Não obstante a retórica mais conservadora, Prevost também é descrito por colegas como um homem de escuta e equilíbrio. “Eu sei que ele acredita que todos têm o direito e o dever de se expressar na Igreja”, comentou o padre Mark Francis, ex-colega de classe e dirigente da ordem Clérigos de São Viator. Leão 14 é ex-líder da Ordem Agostiniana e chefe do Dicastério para os Bispos, tendo construído carreira entre os Estados Unidos, o Peru e o Vaticano. Ele chegou ao Peru como um jovem missionário agostiniano e, do país andino, partiu como bispo para o Vaticano, tornando-se uma figura central na administração do papa Francisco. Foi arcebispo emérito de Chiclayo, a cerca de 750 quilômetros ao norte de Lima e, após a morte de Francisco, Prevost declarou que ainda havia “muito a fazer” na transformação da Igreja. “Não podemos parar, não podemos retroceder. Temos que ver como o Espírito Santo quer que a Igreja seja hoje e amanhã, porque o mundo de hoje, em que a Igreja vive, não é o mesmo mundo de dez ou vinte anos atrás”, comparou, em entrevista ao Vatican News no mês passado. Robert Francis Prevost arrematou: “A mensagem é sempre a mesma: proclamar Jesus Cristo, proclamar o Evangelho, mas a maneira de abraçar as pessoas de hoje, os jovens, os pobres, os políticos, é diferente”.

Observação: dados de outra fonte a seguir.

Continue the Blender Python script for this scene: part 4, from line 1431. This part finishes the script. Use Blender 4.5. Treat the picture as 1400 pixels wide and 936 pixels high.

Alguns órgãos da mídia resumem o papado de Leão XIV como de “continuidade” diante dos avanços até agora conseguidos na estrutura da própria Igreja, em consonância com as transformações ocorridas à margem da própria sociedade e que parecem irreversíveis no novo contexto das relações internacionais. Há uma convicção de que estão fechados os caminhos para qualquer retrocesso mais profundo no modo de ser da Igreja Católica e que ela precisará ser cada vez mais contemporânea dos desafios impostos, acompanhando a evolução que passa pelo desenvolvimento da própria tecnologia e de outros mecanismos de modernidade. Essa atuação terá que ser feita combinada com as reivindicações por justiça e inclusão social, dentro da concepção admitida pelo novo Papa de que “a realidade é outra”.